On the stock index, Turkiye Garanti Bankasi AS and Akbank TAS were the biggest contributors to the monthly rout, losing 12 percent and 7.3 percent, respectively. Foreign investors sold $645 million in Turkish equities through May 20.

The lira, which traded at 2.9511 by 6:24 p.m. in Istanbul, suffered its worst monthly loss since December 2013. Yields on the country’s 10-year bonds jumped 68 basis points to surpass 9.92 percent.

If history is a guide, June may also exert pressure on Turkish equities. Stocks have fallen during the month in each year since 2012, according to data compiled by Bloomberg.

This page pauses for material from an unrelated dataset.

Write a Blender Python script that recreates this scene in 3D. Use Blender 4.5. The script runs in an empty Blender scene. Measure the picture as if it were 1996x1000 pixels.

Other indicators suggest shares may recover after the average price-to-book ratio outlook for companies on the Borsa Istanbul fell to 0.88 on May 20, the lowest since April 2009. The number of stocks on the gauge showing buy signals rose to 38 on Monday, the highest since Feb. 4, according to their moving average convergence-divergence data.

“Due to recent underperformance of Turkish stocks, there is a chance of a rebound, but that really depends now on how much the dollar strengthens from here,” Michael Wang, a strategist at hedge fund Amiya Capital LLP in London, said by e-mail.

Any recovery risks being short-lived due to domestic political concerns, according to Wang, who said he may reconsider his underweight recommendation on the country’s stocks and the currency should the Fed’s tone become more dovish.